>> BEGIN DATASET EXTRACT
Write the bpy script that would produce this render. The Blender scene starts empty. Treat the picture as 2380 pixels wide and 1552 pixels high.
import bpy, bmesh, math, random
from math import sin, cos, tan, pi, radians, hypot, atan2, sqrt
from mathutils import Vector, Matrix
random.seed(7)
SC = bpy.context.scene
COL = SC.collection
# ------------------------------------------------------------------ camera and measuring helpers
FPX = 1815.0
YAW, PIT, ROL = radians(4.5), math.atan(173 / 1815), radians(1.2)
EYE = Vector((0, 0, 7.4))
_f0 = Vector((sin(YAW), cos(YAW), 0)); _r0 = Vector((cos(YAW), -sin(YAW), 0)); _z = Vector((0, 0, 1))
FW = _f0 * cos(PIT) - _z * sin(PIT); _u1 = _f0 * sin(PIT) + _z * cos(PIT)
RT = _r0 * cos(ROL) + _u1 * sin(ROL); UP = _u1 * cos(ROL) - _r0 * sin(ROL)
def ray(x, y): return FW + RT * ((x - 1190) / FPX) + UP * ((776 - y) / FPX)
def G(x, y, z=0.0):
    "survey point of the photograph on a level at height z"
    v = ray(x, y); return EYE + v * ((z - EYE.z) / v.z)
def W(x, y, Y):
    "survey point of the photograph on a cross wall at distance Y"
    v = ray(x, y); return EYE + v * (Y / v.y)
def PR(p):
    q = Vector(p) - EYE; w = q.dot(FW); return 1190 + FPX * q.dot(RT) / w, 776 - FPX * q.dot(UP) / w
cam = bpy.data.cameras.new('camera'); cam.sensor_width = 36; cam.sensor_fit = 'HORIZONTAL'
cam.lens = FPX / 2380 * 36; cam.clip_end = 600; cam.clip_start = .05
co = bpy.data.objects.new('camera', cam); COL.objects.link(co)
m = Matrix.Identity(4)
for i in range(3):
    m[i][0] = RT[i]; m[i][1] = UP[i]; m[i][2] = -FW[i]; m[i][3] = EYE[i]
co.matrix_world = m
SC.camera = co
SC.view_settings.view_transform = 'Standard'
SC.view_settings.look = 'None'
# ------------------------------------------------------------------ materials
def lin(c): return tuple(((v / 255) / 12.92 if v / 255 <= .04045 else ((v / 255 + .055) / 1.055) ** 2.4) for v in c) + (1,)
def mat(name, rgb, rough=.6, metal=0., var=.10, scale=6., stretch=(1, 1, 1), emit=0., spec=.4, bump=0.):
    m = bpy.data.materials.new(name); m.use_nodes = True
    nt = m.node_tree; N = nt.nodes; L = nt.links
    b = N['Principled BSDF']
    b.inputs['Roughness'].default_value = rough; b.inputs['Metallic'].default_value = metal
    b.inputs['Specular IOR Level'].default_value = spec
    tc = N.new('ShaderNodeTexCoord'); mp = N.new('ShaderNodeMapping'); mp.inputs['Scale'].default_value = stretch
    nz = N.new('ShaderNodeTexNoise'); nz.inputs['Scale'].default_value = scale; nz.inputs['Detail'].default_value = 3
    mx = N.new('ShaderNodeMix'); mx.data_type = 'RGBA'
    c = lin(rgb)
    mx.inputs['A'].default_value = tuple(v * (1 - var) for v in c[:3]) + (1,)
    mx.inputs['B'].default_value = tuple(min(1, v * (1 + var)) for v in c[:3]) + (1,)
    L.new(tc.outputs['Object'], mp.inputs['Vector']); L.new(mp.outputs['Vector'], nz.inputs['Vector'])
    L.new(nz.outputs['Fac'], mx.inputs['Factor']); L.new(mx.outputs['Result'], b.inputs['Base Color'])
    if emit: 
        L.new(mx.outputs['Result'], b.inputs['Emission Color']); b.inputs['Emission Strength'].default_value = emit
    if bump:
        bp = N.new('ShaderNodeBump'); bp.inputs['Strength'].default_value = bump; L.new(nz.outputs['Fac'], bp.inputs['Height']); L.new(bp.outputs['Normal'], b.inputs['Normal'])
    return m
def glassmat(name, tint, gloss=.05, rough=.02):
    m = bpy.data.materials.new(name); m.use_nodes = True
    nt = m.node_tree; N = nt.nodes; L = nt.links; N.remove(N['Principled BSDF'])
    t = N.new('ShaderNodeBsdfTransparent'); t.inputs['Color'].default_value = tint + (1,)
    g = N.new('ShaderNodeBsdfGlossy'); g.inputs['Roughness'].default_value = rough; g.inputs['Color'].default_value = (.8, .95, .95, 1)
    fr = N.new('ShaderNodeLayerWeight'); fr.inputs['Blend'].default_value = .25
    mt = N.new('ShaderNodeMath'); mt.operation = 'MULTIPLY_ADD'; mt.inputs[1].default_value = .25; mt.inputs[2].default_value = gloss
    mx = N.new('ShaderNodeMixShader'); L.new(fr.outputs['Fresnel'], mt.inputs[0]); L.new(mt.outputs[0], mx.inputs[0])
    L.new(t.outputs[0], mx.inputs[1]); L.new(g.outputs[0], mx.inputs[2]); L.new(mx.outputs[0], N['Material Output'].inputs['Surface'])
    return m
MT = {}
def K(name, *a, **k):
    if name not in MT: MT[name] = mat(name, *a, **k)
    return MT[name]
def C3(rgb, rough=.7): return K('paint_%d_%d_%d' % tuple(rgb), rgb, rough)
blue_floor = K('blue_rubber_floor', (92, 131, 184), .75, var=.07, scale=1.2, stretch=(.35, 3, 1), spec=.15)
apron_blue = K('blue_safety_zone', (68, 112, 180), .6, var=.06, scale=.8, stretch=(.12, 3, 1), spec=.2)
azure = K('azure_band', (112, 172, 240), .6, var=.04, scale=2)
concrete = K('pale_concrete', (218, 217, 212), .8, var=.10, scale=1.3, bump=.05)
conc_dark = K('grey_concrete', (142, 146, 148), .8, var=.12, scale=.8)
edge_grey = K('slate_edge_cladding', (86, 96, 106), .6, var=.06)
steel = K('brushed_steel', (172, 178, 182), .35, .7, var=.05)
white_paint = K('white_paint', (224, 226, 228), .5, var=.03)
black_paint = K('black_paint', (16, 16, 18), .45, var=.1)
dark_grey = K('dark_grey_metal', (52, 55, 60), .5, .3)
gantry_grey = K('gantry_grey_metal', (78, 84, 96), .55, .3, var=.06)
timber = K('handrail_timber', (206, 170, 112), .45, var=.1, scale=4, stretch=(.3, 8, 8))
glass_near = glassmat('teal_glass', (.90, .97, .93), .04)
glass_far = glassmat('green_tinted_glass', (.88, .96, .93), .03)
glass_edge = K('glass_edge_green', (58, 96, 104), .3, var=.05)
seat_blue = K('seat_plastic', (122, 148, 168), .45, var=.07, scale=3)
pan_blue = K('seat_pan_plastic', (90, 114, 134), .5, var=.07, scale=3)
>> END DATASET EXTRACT
EXERCISE DETAILS
Every line of the data above should be copied exactly.

CORRECT OUTPUT
Write the bpy script that would produce this render. The Blender scene starts empty. Treat the picture as 2380 pixels wide and 1552 pixels high.
import bpy, bmesh, math, random
from math import sin, cos, tan, pi, radians, hypot, atan2, sqrt
from mathutils import Vector, Matrix
random.seed(7)
SC = bpy.context.scene
COL = SC.collection
# ------------------------------------------------------------------ camera and measuring helpers
FPX = 1815.0
YAW, PIT, ROL = radians(4.5), math.atan(173 / 1815), radians(1.2)
EYE = Vector((0, 0, 7.4))
_f0 = Vector((sin(YAW), cos(YAW), 0)); _r0 = Vector((cos(YAW), -sin(YAW), 0)); _z = Vector((0, 0, 1))
FW = _f0 * cos(PIT) - _z * sin(PIT); _u1 = _f0 * sin(PIT) + _z * cos(PIT)
RT = _r0 * cos(ROL) + _u1 * sin(ROL); UP = _u1 * cos(ROL) - _r0 * sin(ROL)
def ray(x, y): return FW + RT * ((x - 1190) / FPX) + UP * ((776 - y) / FPX)
def G(x, y, z=0.0):
    "survey point of the photograph on a level at height z"
    v = ray(x, y); return EYE + v * ((z - EYE.z) / v.z)
def W(x, y, Y):
    "survey point of the photograph on a cross wall at distance Y"
    v = ray(x, y); return EYE + v * (Y / v.y)
def PR(p):
    q = Vector(p) - EYE; w = q.dot(FW); return 1190 + FPX * q.dot(RT) / w, 776 - FPX * q.dot(UP) / w
cam = bpy.data.cameras.new('camera'); cam.sensor_width = 36; cam.sensor_fit = 'HORIZONTAL'
cam.lens = FPX / 2380 * 36; cam.clip_end = 600; cam.clip_start = .05
co = bpy.data.objects.new('camera', cam); COL.objects.link(co)
m = Matrix.Identity(4)
for i in range(3):
    m[i][0] = RT[i]; m[i][1] = UP[i]; m[i][2] = -FW[i]; m[i][3] = EYE[i]
co.matrix_world = m
SC.camera = co
SC.view_settings.view_transform = 'Standard'
SC.view_settings.look = 'None'
# ------------------------------------------------------------------ materials
def lin(c): return tuple(((v / 255) / 12.92 if v / 255 <= .04045 else ((v / 255 + .055) / 1.055) ** 2.4) for v in c) + (1,)
def mat(name, rgb, rough=.6, metal=0., var=.10, scale=6., stretch=(1, 1, 1), emit=0., spec=.4, bump=0.):
    m = bpy.data.materials.new(name); m.use_nodes = True
    nt = m.node_tree; N = nt.nodes; L = nt.links
    b = N['Principled BSDF']
    b.inputs['Roughness'].default_value = rough; b.inputs['Metallic'].default_value = metal
    b.inputs['Specular IOR Level'].default_value = spec
    tc = N.new('ShaderNodeTexCoord'); mp = N.new('ShaderNodeMapping'); mp.inputs['Scale'].default_value = stretch
    nz = N.new('ShaderNodeTexNoise'); nz.inputs['Scale'].default_value = scale; nz.inputs['Detail'].default_value = 3
    mx = N.new('ShaderNodeMix'); mx.data_type = 'RGBA'
    c = lin(rgb)
    mx.inputs['A'].default_value = tuple(v * (1 - var) for v in c[:3]) + (1,)
    mx.inputs['B'].default_value = tuple(min(1, v * (1 + var)) for v in c[:3]) + (1,)
    L.new(tc.outputs['Object'], mp.inputs['Vector']); L.new(mp.outputs['Vector'], nz.inputs['Vector'])
    L.new(nz.outputs['Fac'], mx.inputs['Factor']); L.new(mx.outputs['Result'], b.inputs['Base Color'])
    if emit: 
        L.new(mx.outputs['Result'], b.inputs['Emission Color']); b.inputs['Emission Strength'].default_value = emit
    if bump:
        bp = N.new('ShaderNodeBump'); bp.inputs['Strength'].default_value = bump; L.new(nz.outputs['Fac'], bp.inputs['Height']); L.new(bp.outputs['Normal'], b.inputs['Normal'])
    return m
def glassmat(name, tint, gloss=.05, rough=.02):
    m = bpy.data.materials.new(name); m.use_nodes = True
    nt = m.node_tree; N = nt.nodes; L = nt.links; N.remove(N['Principled BSDF'])
    t = N.new('ShaderNodeBsdfTransparent'); t.inputs['Color'].default_value = tint + (1,)
    g = N.new('ShaderNodeBsdfGlossy'); g.inputs['Roughness'].default_value = rough; g.inputs['Color'].default_value = (.8, .95, .95, 1)
    fr = N.new('ShaderNodeLayerWeight'); fr.inputs['Blend'].default_value = .25
    mt = N.new('ShaderNodeMath'); mt.operation = 'MULTIPLY_ADD'; mt.inputs[1].default_value = .25; mt.inputs[2].default_value = gloss
    mx = N.new('ShaderNodeMixShader'); L.new(fr.outputs['Fresnel'], mt.inputs[0]); L.new(mt.outputs[0], mx.inputs[0])
    L.new(t.outputs[0], mx.inputs[1]); L.new(g.outputs[0], mx.inputs[2]); L.new(mx.outputs[0], N['Material Output'].inputs['Surface'])
    return m
MT = {}
def K(name, *a, **k):
    if name not in MT: MT[name] = mat(name, *a, **k)
    return MT[name]
def C3(rgb, rough=.7): return K('paint_%d_%d_%d' % tuple(rgb), rgb, rough)
blue_floor = K('blue_rubber_floor', (92, 131, 184), .75, var=.07, scale=1.2, stretch=(.35, 3, 1), spec=.15)
apron_blue = K('blue_safety_zone', (68, 112, 180), .6, var=.06, scale=.8, stretch=(.12, 3, 1), spec=.2)
azure = K('azure_band', (112, 172, 240), .6, var=.04, scale=2)
concrete = K('pale_concrete', (218, 217, 212), .8, var=.10, scale=1.3, bump=.05)
conc_dark = K('grey_concrete', (142, 146, 148), .8, var=.12, scale=.8)
edge_grey = K('slate_edge_cladding', (86, 96, 106), .6, var=.06)
steel = K('brushed_steel', (172, 178, 182), .35, .7, var=.05)
white_paint = K('white_paint', (224, 226, 228), .5, var=.03)
black_paint = K('black_paint', (16, 16, 18), .45, var=.1)
dark_grey = K('dark_grey_metal', (52, 55, 60), .5, .3)
gantry_grey = K('gantry_grey_metal', (78, 84, 96), .55, .3, var=.06)
timber = K('handrail_timber', (206, 170, 112), .45, var=.1, scale=4, stretch=(.3, 8, 8))
glass_near = glassmat('teal_glass', (.90, .97, .93), .04)
glass_far = glassmat('green_tinted_glass', (.88, .96, .93), .03)
glass_edge = K('glass_edge_green', (58, 96, 104), .3, var=.05)
seat_blue = K('seat_plastic', (122, 148, 168), .45, var=.07, scale=3)
pan_blue = K('seat_pan_plastic', (90, 114, 134), .5, var=.07, scale=3)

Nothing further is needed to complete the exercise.